- [Directive] An exact copy of all the data is required, with pictures left out.
● ● ● ● ● ● ●
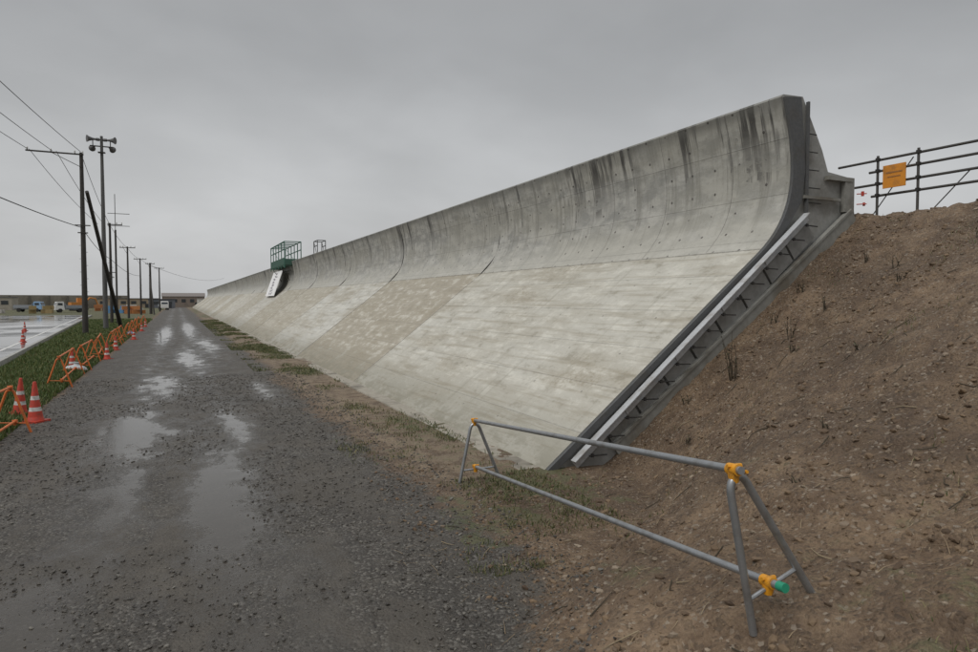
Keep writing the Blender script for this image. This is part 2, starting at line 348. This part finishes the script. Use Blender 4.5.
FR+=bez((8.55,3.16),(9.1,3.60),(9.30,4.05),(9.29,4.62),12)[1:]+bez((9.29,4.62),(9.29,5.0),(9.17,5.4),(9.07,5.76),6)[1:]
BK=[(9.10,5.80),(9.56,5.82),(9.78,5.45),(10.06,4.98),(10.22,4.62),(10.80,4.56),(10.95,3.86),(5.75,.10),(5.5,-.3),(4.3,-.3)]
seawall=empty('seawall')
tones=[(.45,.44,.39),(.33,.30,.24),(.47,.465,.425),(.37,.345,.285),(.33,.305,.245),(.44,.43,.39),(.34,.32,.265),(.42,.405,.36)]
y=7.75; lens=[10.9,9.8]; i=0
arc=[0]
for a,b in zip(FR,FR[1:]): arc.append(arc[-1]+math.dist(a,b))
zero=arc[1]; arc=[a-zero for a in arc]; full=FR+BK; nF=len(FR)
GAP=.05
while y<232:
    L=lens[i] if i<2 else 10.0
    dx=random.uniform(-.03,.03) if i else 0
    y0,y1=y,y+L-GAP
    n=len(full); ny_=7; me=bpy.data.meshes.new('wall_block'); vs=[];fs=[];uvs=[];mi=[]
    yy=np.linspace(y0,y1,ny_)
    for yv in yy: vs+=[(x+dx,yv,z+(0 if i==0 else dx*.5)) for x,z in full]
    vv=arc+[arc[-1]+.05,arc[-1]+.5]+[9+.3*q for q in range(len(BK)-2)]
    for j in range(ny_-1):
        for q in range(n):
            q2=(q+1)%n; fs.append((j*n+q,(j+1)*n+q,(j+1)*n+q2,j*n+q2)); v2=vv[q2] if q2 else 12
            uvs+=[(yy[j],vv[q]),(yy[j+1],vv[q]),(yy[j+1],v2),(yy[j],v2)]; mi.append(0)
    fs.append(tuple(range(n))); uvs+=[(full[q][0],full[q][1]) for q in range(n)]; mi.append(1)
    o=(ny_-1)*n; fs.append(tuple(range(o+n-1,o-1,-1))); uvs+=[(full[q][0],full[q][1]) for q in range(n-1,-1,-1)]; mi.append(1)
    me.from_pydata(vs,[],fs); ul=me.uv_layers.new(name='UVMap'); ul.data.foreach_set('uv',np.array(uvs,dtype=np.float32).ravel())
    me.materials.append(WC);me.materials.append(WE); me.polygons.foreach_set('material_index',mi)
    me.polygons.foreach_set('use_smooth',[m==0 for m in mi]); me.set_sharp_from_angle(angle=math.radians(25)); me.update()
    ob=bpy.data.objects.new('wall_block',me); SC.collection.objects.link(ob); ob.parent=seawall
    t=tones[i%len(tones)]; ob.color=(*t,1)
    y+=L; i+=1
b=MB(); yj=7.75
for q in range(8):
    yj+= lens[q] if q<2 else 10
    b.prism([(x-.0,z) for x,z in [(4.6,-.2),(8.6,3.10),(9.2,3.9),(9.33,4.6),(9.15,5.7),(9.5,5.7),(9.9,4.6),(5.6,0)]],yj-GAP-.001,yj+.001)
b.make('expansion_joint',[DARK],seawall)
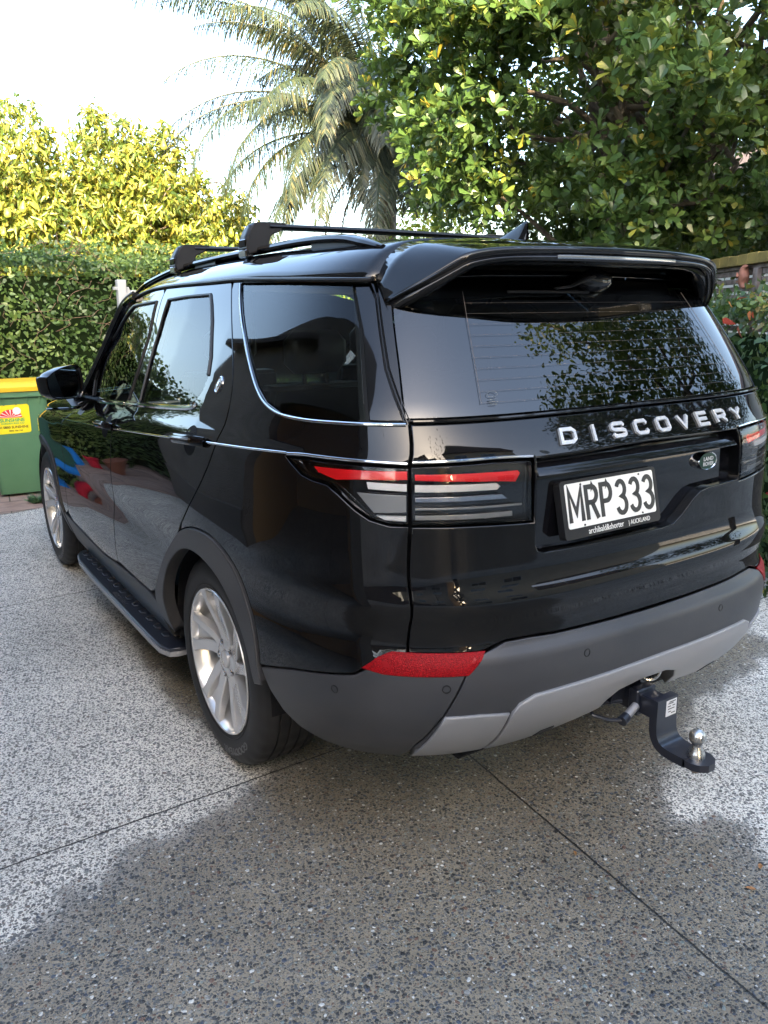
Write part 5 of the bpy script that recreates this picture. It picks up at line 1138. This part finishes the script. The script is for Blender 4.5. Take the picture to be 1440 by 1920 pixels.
● ● ● ● ● ● ●
- [Finished answer]
Keep writing the Blender script for this image. This is part 2, starting at line 348. This part finishes the script. Use Blender 4.5.
FR+=bez((8.55,3.16),(9.1,3.60),(9.30,4.05),(9.29,4.62),12)[1:]+bez((9.29,4.62),(9.29,5.0),(9.17,5.4),(9.07,5.76),6)[1:]
BK=[(9.10,5.80),(9.56,5.82),(9.78,5.45),(10.06,4.98),(10.22,4.62),(10.80,4.56),(10.95,3.86),(5.75,.10),(5.5,-.3),(4.3,-.3)]
seawall=empty('seawall')
tones=[(.45,.44,.39),(.33,.30,.24),(.47,.465,.425),(.37,.345,.285),(.33,.305,.245),(.44,.43,.39),(.34,.32,.265),(.42,.405,.36)]
y=7.75; lens=[10.9,9.8]; i=0
arc=[0]
for a,b in zip(FR,FR[1:]): arc.append(arc[-1]+math.dist(a,b))
zero=arc[1]; arc=[a-zero for a in arc]; full=FR+BK; nF=len(FR)
GAP=.05
while y<232:
    L=lens[i] if i<2 else 10.0
    dx=random.uniform(-.03,.03) if i else 0
    y0,y1=y,y+L-GAP
    n=len(full); ny_=7; me=bpy.data.meshes.new('wall_block'); vs=[];fs=[];uvs=[];mi=[]
    yy=np.linspace(y0,y1,ny_)
    for yv in yy: vs+=[(x+dx,yv,z+(0 if i==0 else dx*.5)) for x,z in full]
    vv=arc+[arc[-1]+.05,arc[-1]+.5]+[9+.3*q for q in range(len(BK)-2)]
    for j in range(ny_-1):
        for q in range(n):
            q2=(q+1)%n; fs.append((j*n+q,(j+1)*n+q,(j+1)*n+q2,j*n+q2)); v2=vv[q2] if q2 else 12
            uvs+=[(yy[j],vv[q]),(yy[j+1],vv[q]),(yy[j+1],v2),(yy[j],v2)]; mi.append(0)
    fs.append(tuple(range(n))); uvs+=[(full[q][0],full[q][1]) for q in range(n)]; mi.append(1)
    o=(ny_-1)*n; fs.append(tuple(range(o+n-1,o-1,-1))); uvs+=[(full[q][0],full[q][1]) for q in range(n-1,-1,-1)]; mi.append(1)
    me.from_pydata(vs,[],fs); ul=me.uv_layers.new(name='UVMap'); ul.data.foreach_set('uv',np.array(uvs,dtype=np.float32).ravel())
    me.materials.append(WC);me.materials.append(WE); me.polygons.foreach_set('material_index',mi)
    me.polygons.foreach_set('use_smooth',[m==0 for m in mi]); me.set_sharp_from_angle(angle=math.radians(25)); me.update()
    ob=bpy.data.objects.new('wall_block',me); SC.collection.objects.link(ob); ob.parent=seawall
    t=tones[i%len(tones)]; ob.color=(*t,1)
    y+=L; i+=1
b=MB(); yj=7.75
for q in range(8):
    yj+= lens[q] if q<2 else 10
    b.prism([(x-.0,z) for x,z in [(4.6,-.2),(8.6,3.10),(9.2,3.9),(9.33,4.6),(9.15,5.7),(9.5,5.7),(9.9,4.6),(5.6,0)]],yj-GAP-.001,yj+.001)
b.make('expansion_joint',[DARK],seawall)
Write part 5 of the bpy script that recreates this picture. It picks up at line 1138. This part finishes the script. The script is for Blender 4.5. Take the picture to be 1440 by 1920 pixels.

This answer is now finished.